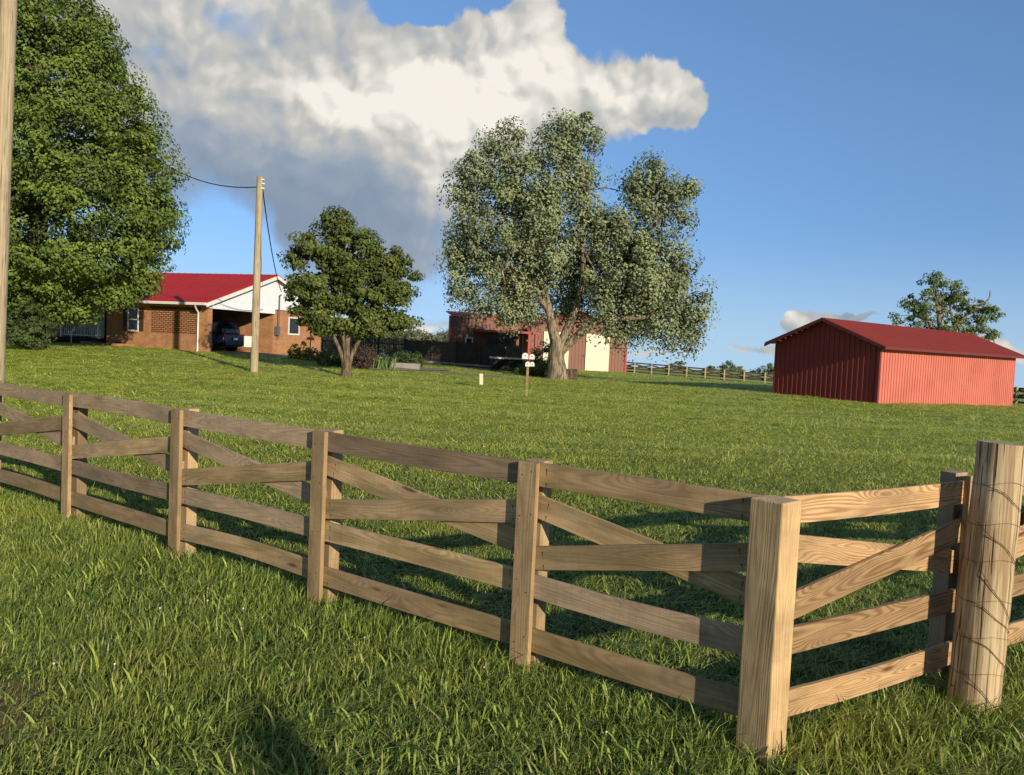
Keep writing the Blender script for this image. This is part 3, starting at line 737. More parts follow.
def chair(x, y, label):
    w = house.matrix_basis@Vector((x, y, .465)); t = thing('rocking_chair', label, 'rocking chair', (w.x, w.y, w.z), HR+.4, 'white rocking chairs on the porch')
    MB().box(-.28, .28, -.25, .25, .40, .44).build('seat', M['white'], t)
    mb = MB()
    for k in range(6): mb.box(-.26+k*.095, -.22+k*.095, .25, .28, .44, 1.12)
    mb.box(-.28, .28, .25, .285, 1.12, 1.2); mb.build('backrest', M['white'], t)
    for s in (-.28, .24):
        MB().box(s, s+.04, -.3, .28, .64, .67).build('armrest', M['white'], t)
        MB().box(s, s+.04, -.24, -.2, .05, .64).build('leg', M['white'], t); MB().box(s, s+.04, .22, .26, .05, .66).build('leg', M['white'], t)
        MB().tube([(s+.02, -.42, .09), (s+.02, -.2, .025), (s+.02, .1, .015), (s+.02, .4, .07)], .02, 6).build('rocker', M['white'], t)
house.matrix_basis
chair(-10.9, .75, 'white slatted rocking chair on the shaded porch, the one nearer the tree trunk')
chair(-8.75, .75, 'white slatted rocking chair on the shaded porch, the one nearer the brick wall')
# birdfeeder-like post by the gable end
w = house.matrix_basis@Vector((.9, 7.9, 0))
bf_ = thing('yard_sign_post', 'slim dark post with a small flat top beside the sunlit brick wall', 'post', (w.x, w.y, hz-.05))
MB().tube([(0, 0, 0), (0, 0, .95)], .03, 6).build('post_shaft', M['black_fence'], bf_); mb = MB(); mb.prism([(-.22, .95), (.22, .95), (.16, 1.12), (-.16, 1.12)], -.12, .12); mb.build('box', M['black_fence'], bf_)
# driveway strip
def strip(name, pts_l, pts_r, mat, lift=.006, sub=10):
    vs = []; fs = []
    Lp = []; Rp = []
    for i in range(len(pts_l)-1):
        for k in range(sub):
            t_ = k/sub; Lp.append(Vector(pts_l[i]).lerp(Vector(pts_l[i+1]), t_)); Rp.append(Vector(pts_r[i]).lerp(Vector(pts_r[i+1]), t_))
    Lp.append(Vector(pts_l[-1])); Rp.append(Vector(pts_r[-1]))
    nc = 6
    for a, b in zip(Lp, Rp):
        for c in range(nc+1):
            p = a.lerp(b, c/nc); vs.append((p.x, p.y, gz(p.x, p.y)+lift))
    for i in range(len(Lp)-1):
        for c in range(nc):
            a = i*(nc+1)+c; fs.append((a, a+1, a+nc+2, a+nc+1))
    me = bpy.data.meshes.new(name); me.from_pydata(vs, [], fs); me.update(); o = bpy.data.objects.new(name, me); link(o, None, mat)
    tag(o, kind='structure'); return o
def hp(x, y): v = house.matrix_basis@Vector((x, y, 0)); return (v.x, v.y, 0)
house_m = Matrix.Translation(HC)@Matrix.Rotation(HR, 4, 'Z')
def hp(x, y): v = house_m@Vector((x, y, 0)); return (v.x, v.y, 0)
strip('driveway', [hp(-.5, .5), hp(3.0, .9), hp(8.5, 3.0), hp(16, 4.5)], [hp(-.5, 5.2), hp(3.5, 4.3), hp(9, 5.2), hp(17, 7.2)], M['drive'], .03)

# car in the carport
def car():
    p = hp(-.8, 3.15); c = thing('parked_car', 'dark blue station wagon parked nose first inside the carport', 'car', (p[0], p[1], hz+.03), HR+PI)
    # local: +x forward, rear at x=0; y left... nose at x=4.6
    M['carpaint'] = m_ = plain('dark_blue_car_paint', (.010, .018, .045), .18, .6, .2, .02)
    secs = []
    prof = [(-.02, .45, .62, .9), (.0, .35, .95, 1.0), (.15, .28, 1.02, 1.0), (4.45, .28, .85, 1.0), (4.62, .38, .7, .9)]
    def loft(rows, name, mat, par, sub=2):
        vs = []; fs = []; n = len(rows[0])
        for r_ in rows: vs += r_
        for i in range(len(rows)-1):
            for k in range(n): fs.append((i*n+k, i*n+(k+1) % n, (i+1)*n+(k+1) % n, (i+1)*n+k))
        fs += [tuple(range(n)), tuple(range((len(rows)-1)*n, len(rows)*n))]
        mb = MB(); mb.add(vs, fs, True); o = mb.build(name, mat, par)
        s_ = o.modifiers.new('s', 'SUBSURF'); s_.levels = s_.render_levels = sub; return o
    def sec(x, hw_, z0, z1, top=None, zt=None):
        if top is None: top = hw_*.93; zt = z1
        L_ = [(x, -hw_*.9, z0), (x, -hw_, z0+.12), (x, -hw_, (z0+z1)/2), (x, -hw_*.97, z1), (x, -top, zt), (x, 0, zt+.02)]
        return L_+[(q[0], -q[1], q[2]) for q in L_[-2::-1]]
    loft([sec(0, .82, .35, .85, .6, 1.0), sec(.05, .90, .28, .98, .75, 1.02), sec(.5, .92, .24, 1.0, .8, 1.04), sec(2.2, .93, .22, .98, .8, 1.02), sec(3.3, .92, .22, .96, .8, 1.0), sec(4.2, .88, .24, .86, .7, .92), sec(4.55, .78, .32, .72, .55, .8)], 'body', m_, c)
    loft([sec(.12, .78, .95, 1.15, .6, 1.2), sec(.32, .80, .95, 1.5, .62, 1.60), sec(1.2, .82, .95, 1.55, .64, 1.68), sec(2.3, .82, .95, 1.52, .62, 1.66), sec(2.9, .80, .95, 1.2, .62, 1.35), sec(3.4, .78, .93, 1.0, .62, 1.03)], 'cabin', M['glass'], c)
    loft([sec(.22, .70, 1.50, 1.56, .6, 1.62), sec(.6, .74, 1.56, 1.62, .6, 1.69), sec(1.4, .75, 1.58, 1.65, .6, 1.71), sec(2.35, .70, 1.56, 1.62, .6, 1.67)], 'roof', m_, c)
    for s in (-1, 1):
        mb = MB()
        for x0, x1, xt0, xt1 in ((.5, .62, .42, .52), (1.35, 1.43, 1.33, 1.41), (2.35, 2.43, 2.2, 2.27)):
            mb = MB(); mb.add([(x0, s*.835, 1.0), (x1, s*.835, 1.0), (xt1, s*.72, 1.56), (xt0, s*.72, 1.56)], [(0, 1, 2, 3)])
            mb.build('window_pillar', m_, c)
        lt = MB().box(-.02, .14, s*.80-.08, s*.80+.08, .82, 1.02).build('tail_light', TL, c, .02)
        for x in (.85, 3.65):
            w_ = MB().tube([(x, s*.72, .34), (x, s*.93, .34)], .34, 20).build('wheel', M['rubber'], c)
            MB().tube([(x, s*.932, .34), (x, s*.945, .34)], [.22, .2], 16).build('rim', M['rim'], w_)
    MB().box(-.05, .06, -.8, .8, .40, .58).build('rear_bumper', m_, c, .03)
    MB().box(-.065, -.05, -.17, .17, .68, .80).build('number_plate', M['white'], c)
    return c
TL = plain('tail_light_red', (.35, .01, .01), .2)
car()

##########

▶ **TASK GOAL**
Repeat the data exactly, without the pictures.

▶ **EXERCISE RESPONSE**
Keep writing the Blender script for this image. This is part 3, starting at line 737. More parts follow.
def chair(x, y, label):
    w = house.matrix_basis@Vector((x, y, .465)); t = thing('rocking_chair', label, 'rocking chair', (w.x, w.y, w.z), HR+.4, 'white rocking chairs on the porch')
    MB().box(-.28, .28, -.25, .25, .40, .44).build('seat', M['white'], t)
    mb = MB()
    for k in range(6): mb.box(-.26+k*.095, -.22+k*.095, .25, .28, .44, 1.12)
    mb.box(-.28, .28, .25, .285, 1.12, 1.2); mb.build('backrest', M['white'], t)
    for s in (-.28, .24):
        MB().box(s, s+.04, -.3, .28, .64, .67).build('armrest', M['white'], t)
        MB().box(s, s+.04, -.24, -.2, .05, .64).build('leg', M['white'], t); MB().box(s, s+.04, .22, .26, .05, .66).build('leg', M['white'], t)
        MB().tube([(s+.02, -.42, .09), (s+.02, -.2, .025), (s+.02, .1, .015), (s+.02, .4, .07)], .02, 6).build('rocker', M['white'], t)
house.matrix_basis
chair(-10.9, .75, 'white slatted rocking chair on the shaded porch, the one nearer the tree trunk')
chair(-8.75, .75, 'white slatted rocking chair on the shaded porch, the one nearer the brick wall')
# birdfeeder-like post by the gable end
w = house.matrix_basis@Vector((.9, 7.9, 0))
bf_ = thing('yard_sign_post', 'slim dark post with a small flat top beside the sunlit brick wall', 'post', (w.x, w.y, hz-.05))
MB().tube([(0, 0, 0), (0, 0, .95)], .03, 6).build('post_shaft', M['black_fence'], bf_); mb = MB(); mb.prism([(-.22, .95), (.22, .95), (.16, 1.12), (-.16, 1.12)], -.12, .12); mb.build('box', M['black_fence'], bf_)
# driveway strip
def strip(name, pts_l, pts_r, mat, lift=.006, sub=10):
    vs = []; fs = []
    Lp = []; Rp = []
    for i in range(len(pts_l)-1):
        for k in range(sub):
            t_ = k/sub; Lp.append(Vector(pts_l[i]).lerp(Vector(pts_l[i+1]), t_)); Rp.append(Vector(pts_r[i]).lerp(Vector(pts_r[i+1]), t_))
    Lp.append(Vector(pts_l[-1])); Rp.append(Vector(pts_r[-1]))
    nc = 6
    for a, b in zip(Lp, Rp):
        for c in range(nc+1):
            p = a.lerp(b, c/nc); vs.append((p.x, p.y, gz(p.x, p.y)+lift))
    for i in range(len(Lp)-1):
        for c in range(nc):
            a = i*(nc+1)+c; fs.append((a, a+1, a+nc+2, a+nc+1))
    me = bpy.data.meshes.new(name); me.from_pydata(vs, [], fs); me.update(); o = bpy.data.objects.new(name, me); link(o, None, mat)
    tag(o, kind='structure'); return o
def hp(x, y): v = house.matrix_basis@Vector((x, y, 0)); return (v.x, v.y, 0)
house_m = Matrix.Translation(HC)@Matrix.Rotation(HR, 4, 'Z')
def hp(x, y): v = house_m@Vector((x, y, 0)); return (v.x, v.y, 0)
strip('driveway', [hp(-.5, .5), hp(3.0, .9), hp(8.5, 3.0), hp(16, 4.5)], [hp(-.5, 5.2), hp(3.5, 4.3), hp(9, 5.2), hp(17, 7.2)], M['drive'], .03)

# car in the carport
def car():
    p = hp(-.8, 3.15); c = thing('parked_car', 'dark blue station wagon parked nose first inside the carport', 'car', (p[0], p[1], hz+.03), HR+PI)
    # local: +x forward, rear at x=0; y left... nose at x=4.6
    M['carpaint'] = m_ = plain('dark_blue_car_paint', (.010, .018, .045), .18, .6, .2, .02)
    secs = []
    prof = [(-.02, .45, .62, .9), (.0, .35, .95, 1.0), (.15, .28, 1.02, 1.0), (4.45, .28, .85, 1.0), (4.62, .38, .7, .9)]
    def loft(rows, name, mat, par, sub=2):
        vs = []; fs = []; n = len(rows[0])
        for r_ in rows: vs += r_
        for i in range(len(rows)-1):
            for k in range(n): fs.append((i*n+k, i*n+(k+1) % n, (i+1)*n+(k+1) % n, (i+1)*n+k))
        fs += [tuple(range(n)), tuple(range((len(rows)-1)*n, len(rows)*n))]
        mb = MB(); mb.add(vs, fs, True); o = mb.build(name, mat, par)
        s_ = o.modifiers.new('s', 'SUBSURF'); s_.levels = s_.render_levels = sub; return o
    def sec(x, hw_, z0, z1, top=None, zt=None):
        if top is None: top = hw_*.93; zt = z1
        L_ = [(x, -hw_*.9, z0), (x, -hw_, z0+.12), (x, -hw_, (z0+z1)/2), (x, -hw_*.97, z1), (x, -top, zt), (x, 0, zt+.02)]
        return L_+[(q[0], -q[1], q[2]) for q in L_[-2::-1]]
    loft([sec(0, .82, .35, .85, .6, 1.0), sec(.05, .90, .28, .98, .75, 1.02), sec(.5, .92, .24, 1.0, .8, 1.04), sec(2.2, .93, .22, .98, .8, 1.02), sec(3.3, .92, .22, .96, .8, 1.0), sec(4.2, .88, .24, .86, .7, .92), sec(4.55, .78, .32, .72, .55, .8)], 'body', m_, c)
    loft([sec(.12, .78, .95, 1.15, .6, 1.2), sec(.32, .80, .95, 1.5, .62, 1.60), sec(1.2, .82, .95, 1.55, .64, 1.68), sec(2.3, .82, .95, 1.52, .62, 1.66), sec(2.9, .80, .95, 1.2, .62, 1.35), sec(3.4, .78, .93, 1.0, .62, 1.03)], 'cabin', M['glass'], c)
    loft([sec(.22, .70, 1.50, 1.56, .6, 1.62), sec(.6, .74, 1.56, 1.62, .6, 1.69), sec(1.4, .75, 1.58, 1.65, .6, 1.71), sec(2.35, .70, 1.56, 1.62, .6, 1.67)], 'roof', m_, c)
    for s in (-1, 1):
        mb = MB()
        for x0, x1, xt0, xt1 in ((.5, .62, .42, .52), (1.35, 1.43, 1.33, 1.41), (2.35, 2.43, 2.2, 2.27)):
            mb = MB(); mb.add([(x0, s*.835, 1.0), (x1, s*.835, 1.0), (xt1, s*.72, 1.56), (xt0, s*.72, 1.56)], [(0, 1, 2, 3)])
            mb.build('window_pillar', m_, c)
        lt = MB().box(-.02, .14, s*.80-.08, s*.80+.08, .82, 1.02).build('tail_light', TL, c, .02)
        for x in (.85, 3.65):
            w_ = MB().tube([(x, s*.72, .34), (x, s*.93, .34)], .34, 20).build('wheel', M['rubber'], c)
            MB().tube([(x, s*.932, .34), (x, s*.945, .34)], [.22, .2], 16).build('rim', M['rim'], w_)
    MB().box(-.05, .06, -.8, .8, .40, .58).build('rear_bumper', m_, c, .03)
    MB().box(-.065, -.05, -.17, .17, .68, .80).build('number_plate', M['white'], c)
    return c
TL = plain('tail_light_red', (.35, .01, .01), .2)
car()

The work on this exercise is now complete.